* Stored data *
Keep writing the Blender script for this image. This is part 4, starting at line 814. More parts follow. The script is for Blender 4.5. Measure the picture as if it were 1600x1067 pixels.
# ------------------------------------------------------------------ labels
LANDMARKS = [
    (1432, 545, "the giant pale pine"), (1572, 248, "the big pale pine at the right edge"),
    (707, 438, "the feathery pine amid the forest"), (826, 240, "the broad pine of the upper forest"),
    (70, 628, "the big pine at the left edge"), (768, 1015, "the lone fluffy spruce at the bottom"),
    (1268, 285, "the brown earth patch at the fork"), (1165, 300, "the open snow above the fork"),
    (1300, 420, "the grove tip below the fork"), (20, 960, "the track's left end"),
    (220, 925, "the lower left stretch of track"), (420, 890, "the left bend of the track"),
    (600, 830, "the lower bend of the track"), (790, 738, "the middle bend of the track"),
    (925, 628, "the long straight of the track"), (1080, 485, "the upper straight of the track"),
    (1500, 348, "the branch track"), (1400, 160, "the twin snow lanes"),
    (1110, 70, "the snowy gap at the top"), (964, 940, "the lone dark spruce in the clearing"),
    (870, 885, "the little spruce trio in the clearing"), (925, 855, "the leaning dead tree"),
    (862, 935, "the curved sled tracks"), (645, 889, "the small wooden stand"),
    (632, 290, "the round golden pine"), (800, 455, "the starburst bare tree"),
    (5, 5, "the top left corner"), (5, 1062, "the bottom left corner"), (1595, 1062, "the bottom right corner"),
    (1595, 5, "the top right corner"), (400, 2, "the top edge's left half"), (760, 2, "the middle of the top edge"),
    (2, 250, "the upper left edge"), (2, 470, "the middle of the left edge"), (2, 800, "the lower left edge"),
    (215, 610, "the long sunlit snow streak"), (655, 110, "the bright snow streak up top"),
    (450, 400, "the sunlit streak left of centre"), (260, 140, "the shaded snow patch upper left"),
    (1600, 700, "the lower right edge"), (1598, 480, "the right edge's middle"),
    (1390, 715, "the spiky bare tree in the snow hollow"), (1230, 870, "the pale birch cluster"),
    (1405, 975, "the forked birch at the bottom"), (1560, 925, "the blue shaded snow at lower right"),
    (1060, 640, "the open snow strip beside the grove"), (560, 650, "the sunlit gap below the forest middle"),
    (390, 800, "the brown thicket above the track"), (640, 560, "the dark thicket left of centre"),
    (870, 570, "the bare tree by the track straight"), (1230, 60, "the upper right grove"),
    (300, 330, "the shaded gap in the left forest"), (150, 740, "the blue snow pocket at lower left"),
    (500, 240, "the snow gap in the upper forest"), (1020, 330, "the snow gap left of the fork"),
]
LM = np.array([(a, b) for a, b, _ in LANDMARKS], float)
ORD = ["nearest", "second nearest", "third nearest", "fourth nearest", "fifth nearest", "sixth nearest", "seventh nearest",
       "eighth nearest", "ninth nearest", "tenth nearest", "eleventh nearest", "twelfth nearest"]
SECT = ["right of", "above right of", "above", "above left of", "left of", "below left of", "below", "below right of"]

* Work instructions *
Write each line above out exactly.

* The output *
Keep writing the Blender script for this image. This is part 4, starting at line 814. More parts follow. The script is for Blender 4.5. Measure the picture as if it were 1600x1067 pixels.
# ------------------------------------------------------------------ labels
LANDMARKS = [
    (1432, 545, "the giant pale pine"), (1572, 248, "the big pale pine at the right edge"),
    (707, 438, "the feathery pine amid the forest"), (826, 240, "the broad pine of the upper forest"),
    (70, 628, "the big pine at the left edge"), (768, 1015, "the lone fluffy spruce at the bottom"),
    (1268, 285, "the brown earth patch at the fork"), (1165, 300, "the open snow above the fork"),
    (1300, 420, "the grove tip below the fork"), (20, 960, "the track's left end"),
    (220, 925, "the lower left stretch of track"), (420, 890, "the left bend of the track"),
    (600, 830, "the lower bend of the track"), (790, 738, "the middle bend of the track"),
    (925, 628, "the long straight of the track"), (1080, 485, "the upper straight of the track"),
    (1500, 348, "the branch track"), (1400, 160, "the twin snow lanes"),
    (1110, 70, "the snowy gap at the top"), (964, 940, "the lone dark spruce in the clearing"),
    (870, 885, "the little spruce trio in the clearing"), (925, 855, "the leaning dead tree"),
    (862, 935, "the curved sled tracks"), (645, 889, "the small wooden stand"),
    (632, 290, "the round golden pine"), (800, 455, "the starburst bare tree"),
    (5, 5, "the top left corner"), (5, 1062, "the bottom left corner"), (1595, 1062, "the bottom right corner"),
    (1595, 5, "the top right corner"), (400, 2, "the top edge's left half"), (760, 2, "the middle of the top edge"),
    (2, 250, "the upper left edge"), (2, 470, "the middle of the left edge"), (2, 800, "the lower left edge"),
    (215, 610, "the long sunlit snow streak"), (655, 110, "the bright snow streak up top"),
    (450, 400, "the sunlit streak left of centre"), (260, 140, "the shaded snow patch upper left"),
    (1600, 700, "the lower right edge"), (1598, 480, "the right edge's middle"),
    (1390, 715, "the spiky bare tree in the snow hollow"), (1230, 870, "the pale birch cluster"),
    (1405, 975, "the forked birch at the bottom"), (1560, 925, "the blue shaded snow at lower right"),
    (1060, 640, "the open snow strip beside the grove"), (560, 650, "the sunlit gap below the forest middle"),
    (390, 800, "the brown thicket above the track"), (640, 560, "the dark thicket left of centre"),
    (870, 570, "the bare tree by the track straight"), (1230, 60, "the upper right grove"),
    (300, 330, "the shaded gap in the left forest"), (150, 740, "the blue snow pocket at lower left"),
    (500, 240, "the snow gap in the upper forest"), (1020, 330, "the snow gap left of the fork"),
]
LM = np.array([(a, b) for a, b, _ in LANDMARKS], float)
ORD = ["nearest", "second nearest", "third nearest", "fourth nearest", "fifth nearest", "sixth nearest", "seventh nearest",
       "eighth nearest", "ninth nearest", "tenth nearest", "eleventh nearest", "twelfth nearest"]
SECT = ["right of", "above right of", "above", "above left of", "left of", "below left of", "below", "below right of"]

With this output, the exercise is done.